Setting aside for a moment the fact that the map has about as much detail as a Pac-Man level, I want to point out that this map is actually provided by the town as a Microsoft Excel spreadsheet. I am not kidding.

Look, the town population is only about 1700. That’s smaller than a lot of high schools. I can understand that they don’t have a trained cartographer on staff, and when someone decided to make a map, they were not going to be using the latest and most advanced tools that professional cartographers use. But if you want to make a map with giant pixels, try MS Paint (or your preferred equivalent). It is, in fact, significantly harder to make a blocky pixel map in Excel. It’s a spreadsheet program. It’s designed to crunch numbers and show you if the town can afford this year’s hayride. It takes some doing to get pictures out of it.

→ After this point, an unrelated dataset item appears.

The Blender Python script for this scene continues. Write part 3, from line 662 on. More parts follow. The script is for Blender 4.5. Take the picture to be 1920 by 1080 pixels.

I have no idea what “Freeway Manor” is, but it sounds like it’s peaceful and has a great view. Is it a subdevelopment? A neighborhood? Not really clear on that. A legend of some sort might be handy, but all we get is “Anything in Green is the Town of Blooming Grove.” Anything. Any lush, verdant paradise you encounter? That’s Blooming Grove.

I think I’ll just stop right there, and leave the rest of the criticism and commentary to you, gentle reader.

One Nice Thing: Making a map in Excel is certainly an interesting challenge, and this person has managed to construct what is indeed, arguably, a map. For a first attempt, not bad. At, least I hope it’s his/her first attempt at maps ever. And that he or she hasn’t ever seen a map before. Please, please let that be true.

Thanks to my boss, Tanya, for pointing this one out to me.


What Have I Done?

It seems only fair for me to start this blog out with one of my own works, which still graces the Wikipedia page on the Kalamazoo River:

Kalamazoo River Map


The labeling is troubling, and the whole thing has this “I threw it together in MS Paint” look (which, actually, I didn’t), but the real problem is the inset in the lower left.  See, there’s a problem on a lot of maps called the island effect, where you just show one state or country in your map, and completely leave off the other geographic context. Look at the area to the immediate west of Michigan. It’s brown. That’s where Lake Michigan is. Also, Wisconsin. Apparently, Wisconsin (not to mention other bordering states) blends seamlessly and stealthily into the Great Lakes. So does Canada – they have, in fact, hidden their entire country in camouflage in preparation for the big invasion.

Also, in the inset, Michigan is surrounded by the same brown used for land on the main map…making it look more like a hole in the middle of the land rather than an island. And like there’s no water around it at all, only barren wasteland.

To be nice (to myself), I did make this some time before I actually had any cartographic training, or even access to the proper tools. I’ve been planning for years to replace this with a better effort. Someday, perhaps that will happen.

One Nice Thing: The city label size varies by city population. Though, you know, it would be nice if I indicated that in some way.